暗号通貨の規制見直し進む
7月17日、米国議会下院は、ステーブルコイン規制法案を可決した。採決結果は賛成308票、反対122票だった。同法案は、すでに上院では可決されており、トランプ大統領が署名すれば成立する。
(追記:トランプ米大統領は7月18日、同法「ジーニアス(GENIUS)法案」に署名し、成立した。)
この法案は連邦および州によるステーブルコインの監督義務と、24時間対応での越境送金枠組みの整備を盛り込んだ内容となっている。なお、下院は同日に暗号通貨市場構造法案も可決しており、今後、上院で審議される。
トランプ政権は『暗号資産』推し
暗号通貨は、過去に交換業者の経営破綻やハッキングなどで、信頼を失った局面もあり、普及には苦労してきた。暗号通貨交換業者などは、昨年の大統領選挙や米国議会選挙で、親暗号通貨派の議員への支援に多額の資金を投じ、ロビー活動も活発化させてきた。トランプ大統領や共和党指導部も、選挙資金の提供元として、業界団体の活動を支持してきたという経緯がある。

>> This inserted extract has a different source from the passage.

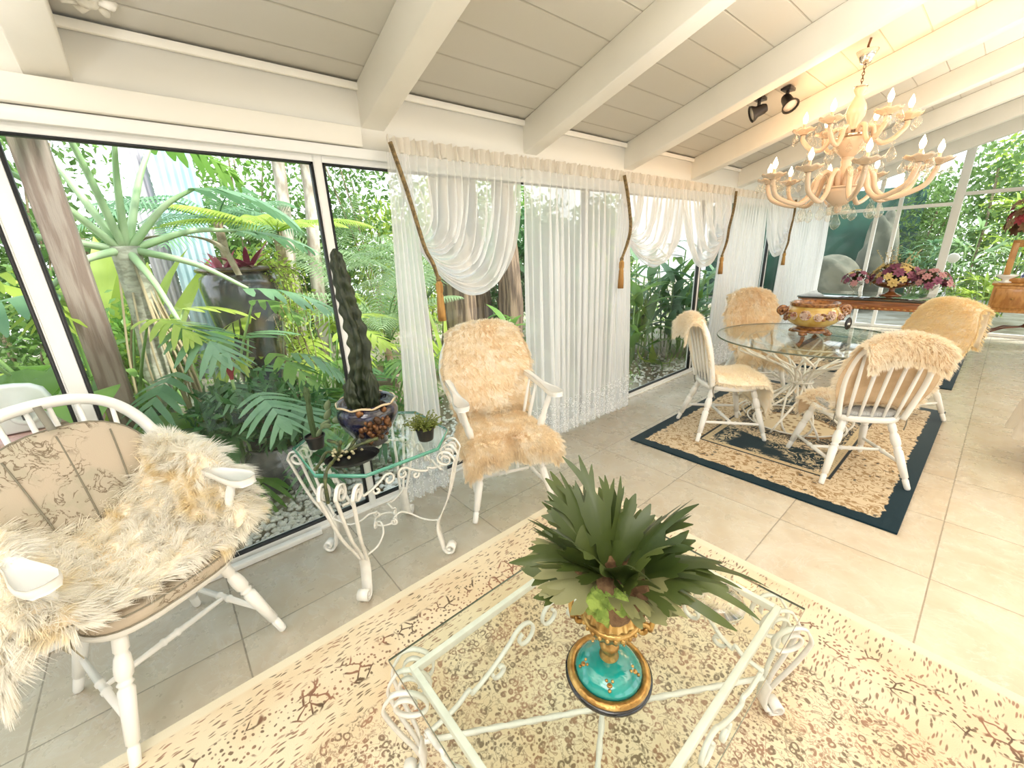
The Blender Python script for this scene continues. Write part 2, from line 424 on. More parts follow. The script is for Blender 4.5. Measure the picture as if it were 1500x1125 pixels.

この法案の成立により、決済の迅速化やコスト削減、2,650億ドル規模のステーブルコイン市場に法的裏付けが与えられるとされている。シティグループは、この市場が2030年までに3.7兆ドル規模に拡大する可能性をレポートした。
SECも規制の見直しに
下院で法案が可決されたことを受けて、米証券取引委員会(SEC)は技術革新を促進するための規制免除措置を検討していると、アトキンスSEC委員長が明らかにした。
具体的には、トークンを使った送金などの取引手法を認める例外措置や、トークン化された証券システムの構築を支援する措置などが含まれるようである。さらに、アトキンス氏は、SECとして暗号資産分野についてのより明確な規則を策定するよう取り組む意向も示した。米大手金融機関の一部には、米国株や未上場企業のトークン化を検討しているところも出てきていると言われている。
アトキンス氏は、「今後の展開を正確に予測するのは難しいが、資産はブロックチェーン上へ移行しつつある」と明確に述べた。
なお、アトキンス委員長は、トランプ大統領によって指名され、規制の厳格化を進めた前任のゲンスラーSEC委員長とは異なり、暗号資産規制の全面的な見直しを進めてきた。
今回のステーブルコイン法案の成立は、米国が暗号資産の中心地となるための重要な一歩であり、この一歩は非常に大きな意味があるだろう。